Records excerpted from a collection
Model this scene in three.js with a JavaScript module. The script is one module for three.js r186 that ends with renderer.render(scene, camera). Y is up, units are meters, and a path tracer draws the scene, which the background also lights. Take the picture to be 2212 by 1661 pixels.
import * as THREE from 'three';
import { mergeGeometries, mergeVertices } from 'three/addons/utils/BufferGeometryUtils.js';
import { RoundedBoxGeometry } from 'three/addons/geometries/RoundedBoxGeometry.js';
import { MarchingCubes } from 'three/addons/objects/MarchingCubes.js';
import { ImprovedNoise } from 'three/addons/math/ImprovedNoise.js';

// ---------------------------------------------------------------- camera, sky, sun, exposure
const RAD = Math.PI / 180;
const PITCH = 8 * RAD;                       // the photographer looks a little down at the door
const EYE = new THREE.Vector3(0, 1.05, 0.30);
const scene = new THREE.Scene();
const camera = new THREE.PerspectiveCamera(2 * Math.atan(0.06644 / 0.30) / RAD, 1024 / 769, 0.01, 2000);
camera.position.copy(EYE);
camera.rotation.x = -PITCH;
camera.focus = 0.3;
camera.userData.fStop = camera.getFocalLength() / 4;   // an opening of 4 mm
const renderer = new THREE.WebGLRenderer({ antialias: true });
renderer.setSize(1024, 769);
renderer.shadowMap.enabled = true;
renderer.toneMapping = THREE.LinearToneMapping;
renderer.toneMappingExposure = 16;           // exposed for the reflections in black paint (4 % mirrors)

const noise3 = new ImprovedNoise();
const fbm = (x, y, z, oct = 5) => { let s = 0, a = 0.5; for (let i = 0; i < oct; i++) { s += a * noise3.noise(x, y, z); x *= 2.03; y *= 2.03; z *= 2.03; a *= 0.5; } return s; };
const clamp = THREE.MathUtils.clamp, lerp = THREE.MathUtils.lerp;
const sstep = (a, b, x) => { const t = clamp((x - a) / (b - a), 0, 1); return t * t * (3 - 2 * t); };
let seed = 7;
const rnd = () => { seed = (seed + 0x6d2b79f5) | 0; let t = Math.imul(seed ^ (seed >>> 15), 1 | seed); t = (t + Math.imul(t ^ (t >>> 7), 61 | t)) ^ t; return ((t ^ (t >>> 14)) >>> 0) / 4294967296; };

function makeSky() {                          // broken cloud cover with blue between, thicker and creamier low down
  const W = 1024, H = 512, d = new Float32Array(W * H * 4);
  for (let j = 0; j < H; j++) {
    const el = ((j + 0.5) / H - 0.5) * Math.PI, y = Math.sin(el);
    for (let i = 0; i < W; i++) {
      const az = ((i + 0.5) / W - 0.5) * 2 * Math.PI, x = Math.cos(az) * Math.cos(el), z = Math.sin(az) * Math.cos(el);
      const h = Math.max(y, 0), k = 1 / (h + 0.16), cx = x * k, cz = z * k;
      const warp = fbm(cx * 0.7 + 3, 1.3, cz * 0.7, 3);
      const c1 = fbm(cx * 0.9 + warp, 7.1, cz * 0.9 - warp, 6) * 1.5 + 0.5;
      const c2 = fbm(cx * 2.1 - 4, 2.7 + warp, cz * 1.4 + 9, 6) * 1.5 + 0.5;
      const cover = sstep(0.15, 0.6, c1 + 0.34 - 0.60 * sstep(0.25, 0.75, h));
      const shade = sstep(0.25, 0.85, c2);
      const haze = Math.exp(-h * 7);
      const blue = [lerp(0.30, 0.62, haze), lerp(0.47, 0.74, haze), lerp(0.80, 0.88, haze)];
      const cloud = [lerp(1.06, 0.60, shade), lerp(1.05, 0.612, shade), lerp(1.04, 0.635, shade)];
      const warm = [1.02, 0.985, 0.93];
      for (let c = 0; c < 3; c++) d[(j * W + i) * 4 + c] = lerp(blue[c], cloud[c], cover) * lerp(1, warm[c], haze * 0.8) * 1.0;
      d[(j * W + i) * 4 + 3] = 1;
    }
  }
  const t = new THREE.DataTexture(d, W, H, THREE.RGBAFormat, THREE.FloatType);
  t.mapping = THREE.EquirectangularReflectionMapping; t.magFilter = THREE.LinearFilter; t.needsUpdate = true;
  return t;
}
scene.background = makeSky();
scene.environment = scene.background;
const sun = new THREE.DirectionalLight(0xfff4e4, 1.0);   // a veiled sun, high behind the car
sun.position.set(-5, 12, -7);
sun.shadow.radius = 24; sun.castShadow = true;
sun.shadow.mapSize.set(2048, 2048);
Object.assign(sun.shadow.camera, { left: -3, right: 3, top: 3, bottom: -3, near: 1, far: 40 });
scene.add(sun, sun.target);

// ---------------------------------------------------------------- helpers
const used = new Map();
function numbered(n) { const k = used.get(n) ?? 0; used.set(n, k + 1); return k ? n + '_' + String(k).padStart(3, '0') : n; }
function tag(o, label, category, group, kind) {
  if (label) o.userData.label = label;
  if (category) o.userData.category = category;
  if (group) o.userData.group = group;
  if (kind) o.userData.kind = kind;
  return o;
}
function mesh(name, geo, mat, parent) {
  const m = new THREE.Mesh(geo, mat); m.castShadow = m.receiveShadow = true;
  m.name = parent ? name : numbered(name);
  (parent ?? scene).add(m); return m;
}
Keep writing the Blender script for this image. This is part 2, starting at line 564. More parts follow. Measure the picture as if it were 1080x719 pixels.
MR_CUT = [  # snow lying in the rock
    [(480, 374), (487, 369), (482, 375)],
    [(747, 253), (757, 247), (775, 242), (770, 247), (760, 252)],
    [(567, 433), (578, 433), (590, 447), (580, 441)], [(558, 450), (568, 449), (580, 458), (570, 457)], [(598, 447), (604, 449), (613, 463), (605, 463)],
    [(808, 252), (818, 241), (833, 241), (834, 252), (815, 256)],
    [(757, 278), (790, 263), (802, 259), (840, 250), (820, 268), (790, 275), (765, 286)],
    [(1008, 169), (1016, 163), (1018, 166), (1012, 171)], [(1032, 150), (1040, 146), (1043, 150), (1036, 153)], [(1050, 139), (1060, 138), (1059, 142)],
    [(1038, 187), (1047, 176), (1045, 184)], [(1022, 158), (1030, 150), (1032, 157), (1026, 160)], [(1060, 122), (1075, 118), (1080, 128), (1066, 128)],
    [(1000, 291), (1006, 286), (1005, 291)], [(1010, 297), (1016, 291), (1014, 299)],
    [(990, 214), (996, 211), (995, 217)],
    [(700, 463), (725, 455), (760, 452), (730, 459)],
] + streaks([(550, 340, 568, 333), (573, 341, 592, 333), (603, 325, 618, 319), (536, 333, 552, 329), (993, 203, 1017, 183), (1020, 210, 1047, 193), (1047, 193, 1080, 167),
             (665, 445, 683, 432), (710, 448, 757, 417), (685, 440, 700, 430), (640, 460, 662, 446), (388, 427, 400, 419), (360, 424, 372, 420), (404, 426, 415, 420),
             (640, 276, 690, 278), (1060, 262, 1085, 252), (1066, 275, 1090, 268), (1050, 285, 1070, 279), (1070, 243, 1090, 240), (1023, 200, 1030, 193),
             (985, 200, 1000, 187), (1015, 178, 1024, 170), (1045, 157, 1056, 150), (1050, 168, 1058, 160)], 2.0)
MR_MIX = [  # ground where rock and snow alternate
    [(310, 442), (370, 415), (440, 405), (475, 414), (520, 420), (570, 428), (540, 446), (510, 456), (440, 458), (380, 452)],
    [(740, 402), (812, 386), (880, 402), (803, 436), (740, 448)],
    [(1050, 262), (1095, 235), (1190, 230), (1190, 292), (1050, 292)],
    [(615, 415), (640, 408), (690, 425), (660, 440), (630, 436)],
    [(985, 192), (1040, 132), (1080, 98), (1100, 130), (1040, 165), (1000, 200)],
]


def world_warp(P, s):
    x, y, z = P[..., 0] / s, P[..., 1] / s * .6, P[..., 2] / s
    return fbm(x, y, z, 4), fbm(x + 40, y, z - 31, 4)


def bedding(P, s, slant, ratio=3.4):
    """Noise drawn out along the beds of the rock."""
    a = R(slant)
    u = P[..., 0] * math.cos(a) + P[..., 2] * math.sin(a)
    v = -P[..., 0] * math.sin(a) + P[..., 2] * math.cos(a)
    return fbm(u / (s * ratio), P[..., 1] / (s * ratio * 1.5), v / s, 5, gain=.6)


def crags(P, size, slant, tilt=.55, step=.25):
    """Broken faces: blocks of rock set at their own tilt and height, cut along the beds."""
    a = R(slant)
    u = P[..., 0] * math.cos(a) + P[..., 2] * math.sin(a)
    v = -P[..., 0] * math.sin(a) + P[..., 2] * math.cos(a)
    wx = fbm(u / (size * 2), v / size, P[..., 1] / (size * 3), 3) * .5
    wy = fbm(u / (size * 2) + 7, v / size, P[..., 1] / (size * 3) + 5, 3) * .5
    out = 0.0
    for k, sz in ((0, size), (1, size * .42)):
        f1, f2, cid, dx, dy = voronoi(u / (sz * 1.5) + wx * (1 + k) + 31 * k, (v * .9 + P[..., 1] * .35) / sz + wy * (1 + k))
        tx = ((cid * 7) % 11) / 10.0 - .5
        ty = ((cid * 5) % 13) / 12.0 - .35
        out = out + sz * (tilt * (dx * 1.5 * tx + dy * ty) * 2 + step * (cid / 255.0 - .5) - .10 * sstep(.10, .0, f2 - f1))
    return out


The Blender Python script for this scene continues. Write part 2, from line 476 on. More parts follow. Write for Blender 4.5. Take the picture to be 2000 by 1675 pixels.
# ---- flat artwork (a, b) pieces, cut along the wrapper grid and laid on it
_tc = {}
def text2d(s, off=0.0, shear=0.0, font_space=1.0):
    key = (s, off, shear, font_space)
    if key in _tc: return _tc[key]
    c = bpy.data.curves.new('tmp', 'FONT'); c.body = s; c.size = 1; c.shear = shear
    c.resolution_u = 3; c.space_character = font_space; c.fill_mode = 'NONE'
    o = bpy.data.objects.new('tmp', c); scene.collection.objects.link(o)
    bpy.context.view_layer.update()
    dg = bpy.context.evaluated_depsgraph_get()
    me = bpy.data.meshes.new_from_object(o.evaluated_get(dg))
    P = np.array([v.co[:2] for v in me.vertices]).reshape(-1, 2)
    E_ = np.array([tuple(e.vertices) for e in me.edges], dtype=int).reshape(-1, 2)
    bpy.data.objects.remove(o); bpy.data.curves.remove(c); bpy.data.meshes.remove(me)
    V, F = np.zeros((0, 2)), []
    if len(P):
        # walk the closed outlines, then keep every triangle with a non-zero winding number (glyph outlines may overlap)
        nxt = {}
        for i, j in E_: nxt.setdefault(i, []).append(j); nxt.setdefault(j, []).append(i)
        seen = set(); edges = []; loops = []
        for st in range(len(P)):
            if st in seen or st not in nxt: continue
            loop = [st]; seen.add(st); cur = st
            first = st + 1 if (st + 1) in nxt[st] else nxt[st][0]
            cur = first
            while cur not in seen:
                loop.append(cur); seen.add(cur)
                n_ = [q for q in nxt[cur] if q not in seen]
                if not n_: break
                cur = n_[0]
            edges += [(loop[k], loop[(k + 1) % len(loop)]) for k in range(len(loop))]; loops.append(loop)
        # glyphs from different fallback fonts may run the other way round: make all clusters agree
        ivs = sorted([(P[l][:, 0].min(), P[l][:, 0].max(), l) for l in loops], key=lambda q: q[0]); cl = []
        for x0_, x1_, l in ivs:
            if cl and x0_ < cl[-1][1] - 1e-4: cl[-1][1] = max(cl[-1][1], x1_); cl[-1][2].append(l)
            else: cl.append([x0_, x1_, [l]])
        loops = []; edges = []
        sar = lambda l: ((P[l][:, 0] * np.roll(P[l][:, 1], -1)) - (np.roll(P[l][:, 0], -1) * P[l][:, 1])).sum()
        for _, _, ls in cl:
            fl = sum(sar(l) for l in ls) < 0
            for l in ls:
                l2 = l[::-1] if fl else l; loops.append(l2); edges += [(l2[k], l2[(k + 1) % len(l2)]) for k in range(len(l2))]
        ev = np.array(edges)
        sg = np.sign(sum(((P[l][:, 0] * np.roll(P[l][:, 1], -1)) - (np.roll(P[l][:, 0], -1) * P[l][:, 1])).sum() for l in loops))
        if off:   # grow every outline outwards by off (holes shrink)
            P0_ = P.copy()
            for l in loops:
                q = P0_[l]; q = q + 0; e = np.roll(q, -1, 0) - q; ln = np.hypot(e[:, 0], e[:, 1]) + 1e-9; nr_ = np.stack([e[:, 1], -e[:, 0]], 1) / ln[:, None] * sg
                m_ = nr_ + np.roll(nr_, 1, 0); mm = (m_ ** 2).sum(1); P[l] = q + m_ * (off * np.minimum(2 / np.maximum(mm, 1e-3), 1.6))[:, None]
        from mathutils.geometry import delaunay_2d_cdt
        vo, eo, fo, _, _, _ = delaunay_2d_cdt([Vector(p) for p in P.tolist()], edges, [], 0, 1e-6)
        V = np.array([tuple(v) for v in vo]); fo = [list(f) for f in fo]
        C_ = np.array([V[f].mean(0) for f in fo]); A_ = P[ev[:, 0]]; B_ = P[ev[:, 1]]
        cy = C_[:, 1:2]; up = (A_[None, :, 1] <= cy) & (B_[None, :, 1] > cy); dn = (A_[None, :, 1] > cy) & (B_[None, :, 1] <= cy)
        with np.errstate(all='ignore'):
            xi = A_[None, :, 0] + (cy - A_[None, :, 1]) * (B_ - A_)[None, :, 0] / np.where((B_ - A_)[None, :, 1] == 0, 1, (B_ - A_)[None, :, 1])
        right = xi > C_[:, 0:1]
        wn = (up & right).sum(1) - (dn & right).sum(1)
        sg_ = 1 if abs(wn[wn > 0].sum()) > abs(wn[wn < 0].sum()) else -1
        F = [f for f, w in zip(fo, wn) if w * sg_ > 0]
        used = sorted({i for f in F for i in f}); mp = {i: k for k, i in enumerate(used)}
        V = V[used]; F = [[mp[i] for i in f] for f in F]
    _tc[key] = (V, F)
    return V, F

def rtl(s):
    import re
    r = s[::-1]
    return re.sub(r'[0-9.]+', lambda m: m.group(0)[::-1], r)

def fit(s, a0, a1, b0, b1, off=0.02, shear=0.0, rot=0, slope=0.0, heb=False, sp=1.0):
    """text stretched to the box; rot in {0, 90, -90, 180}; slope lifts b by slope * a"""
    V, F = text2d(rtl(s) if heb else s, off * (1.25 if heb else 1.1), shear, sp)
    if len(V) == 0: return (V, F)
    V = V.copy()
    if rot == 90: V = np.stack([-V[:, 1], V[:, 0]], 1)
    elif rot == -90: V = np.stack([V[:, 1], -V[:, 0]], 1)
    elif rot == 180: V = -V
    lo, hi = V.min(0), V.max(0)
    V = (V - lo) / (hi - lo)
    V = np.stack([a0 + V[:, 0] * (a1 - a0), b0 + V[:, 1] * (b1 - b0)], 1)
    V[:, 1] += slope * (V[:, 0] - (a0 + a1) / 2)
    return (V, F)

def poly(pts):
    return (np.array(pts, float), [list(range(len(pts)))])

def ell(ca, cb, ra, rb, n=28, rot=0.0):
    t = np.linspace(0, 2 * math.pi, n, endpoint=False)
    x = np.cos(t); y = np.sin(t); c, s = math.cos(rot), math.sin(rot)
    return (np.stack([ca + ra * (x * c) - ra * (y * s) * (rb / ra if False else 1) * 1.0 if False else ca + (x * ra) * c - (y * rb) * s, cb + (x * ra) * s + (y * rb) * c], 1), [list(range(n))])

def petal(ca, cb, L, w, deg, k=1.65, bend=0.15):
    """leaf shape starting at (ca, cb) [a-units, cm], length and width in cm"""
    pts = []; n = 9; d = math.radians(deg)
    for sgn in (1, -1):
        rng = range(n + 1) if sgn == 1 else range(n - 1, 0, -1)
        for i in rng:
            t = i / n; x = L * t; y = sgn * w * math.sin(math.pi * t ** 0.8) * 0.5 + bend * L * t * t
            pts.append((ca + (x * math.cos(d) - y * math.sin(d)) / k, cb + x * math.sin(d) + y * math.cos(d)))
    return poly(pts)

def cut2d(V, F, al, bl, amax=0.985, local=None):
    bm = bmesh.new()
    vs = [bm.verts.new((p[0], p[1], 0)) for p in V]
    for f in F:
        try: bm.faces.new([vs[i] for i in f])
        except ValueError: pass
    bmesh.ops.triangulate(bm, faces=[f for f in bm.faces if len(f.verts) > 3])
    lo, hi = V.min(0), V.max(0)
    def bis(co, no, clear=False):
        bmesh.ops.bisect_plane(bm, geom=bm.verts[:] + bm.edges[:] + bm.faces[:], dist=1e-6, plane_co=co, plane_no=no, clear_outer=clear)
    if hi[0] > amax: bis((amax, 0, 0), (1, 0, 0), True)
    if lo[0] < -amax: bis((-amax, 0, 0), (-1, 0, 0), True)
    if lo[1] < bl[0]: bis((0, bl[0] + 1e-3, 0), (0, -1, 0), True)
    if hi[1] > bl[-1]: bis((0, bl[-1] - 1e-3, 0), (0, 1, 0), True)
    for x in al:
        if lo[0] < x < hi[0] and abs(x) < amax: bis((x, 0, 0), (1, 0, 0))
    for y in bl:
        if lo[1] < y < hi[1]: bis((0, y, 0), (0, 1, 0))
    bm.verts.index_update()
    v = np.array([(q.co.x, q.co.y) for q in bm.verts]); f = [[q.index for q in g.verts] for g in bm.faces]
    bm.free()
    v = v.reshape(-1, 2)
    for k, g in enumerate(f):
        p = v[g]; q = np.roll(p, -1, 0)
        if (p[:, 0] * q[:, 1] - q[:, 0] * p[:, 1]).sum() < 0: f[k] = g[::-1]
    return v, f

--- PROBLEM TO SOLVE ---
Give only the number of lines in the entries that contain "Take".

--- RESPONSE TO THIS EXERCISE ---
2